Assim, sugiro que para uma pessoa considerar que uma afirmação da forma “se algo tem Φ, também tem Ψ” é a expressão de uma lei da natureza, é suficiente i) que se sujeite a uma disposição para afastar exceções, que ela acredite num sentido não trivial que tudo o que de facto tem Φ também tem Ψ e ii) que a sua crença de que algo que tem Φ também tem Ψ não seja passível de ser enfraquecida pela descoberta de que o objeto em questão também tem outra propriedade X, satisfeitas as condições a) que X não acarrete logicamente não-Ψ, b) que X não seja uma manifestação de não-Ψ, c) que a descoberta de que algo tenha X em si mesma não enfraqueceria a sua crença de que o objeto tenha Φ e d) que não considere a afirmação “se qualquer coisa tem Φ e não-X terá Ψ” como uma afirmação mais exata da generalização que pretendia expressar.
Não estou sugerindo que essas condições são necessárias, pois penso que podem ser simplificadas e que não cobrem todo o campo.
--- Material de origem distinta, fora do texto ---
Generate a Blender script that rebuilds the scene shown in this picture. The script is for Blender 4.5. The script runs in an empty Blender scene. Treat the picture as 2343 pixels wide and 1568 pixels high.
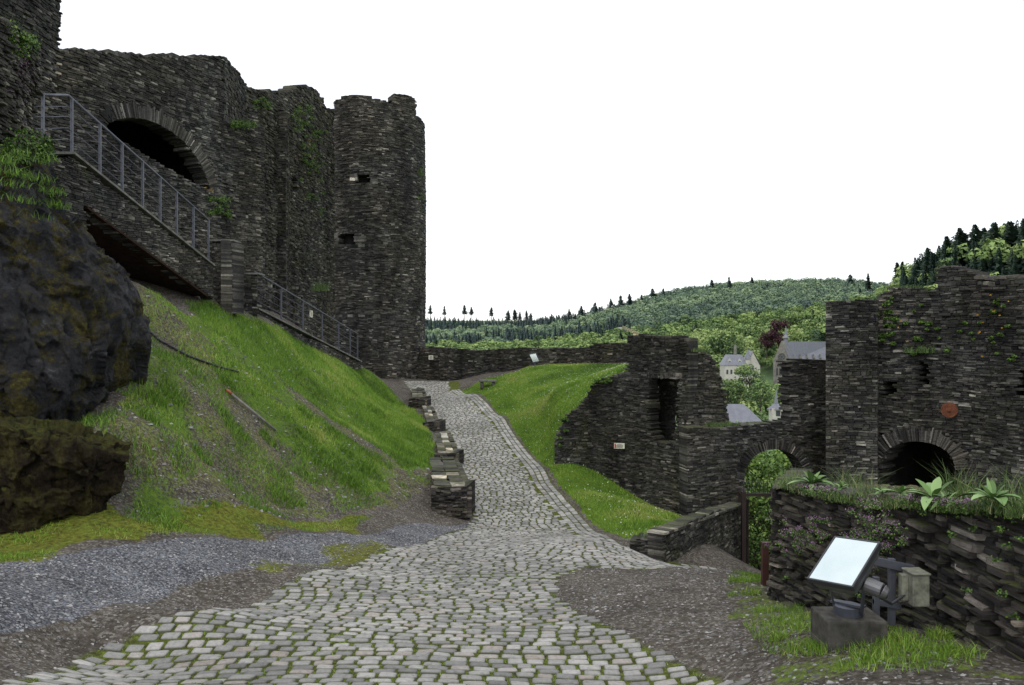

Por exemplo, nenhuma condição foi estabelecida para as leis funcionais, onde a referência a instâncias possíveis não me parecem até agora elimináveis. Também não estou oferecendo uma definição de lei natural. Não afirmo que dizer que alguma proposição expressa uma lei da natureza acarreta dizer que alguém tem certa atitude em relação a ela; pois claramente faz sentido dizer que existem leis da natureza que são ainda desconhecidas. Mas isso é consistente com o ato de sustentar que a noção tem de ser explicada em termos de atitudes das pessoas. A minha explicação é realmente esquemática, mas penso que as distinções que tentei apresentar são relevantes e importantes: e espero ter feito algo no sentido de torná-las claras.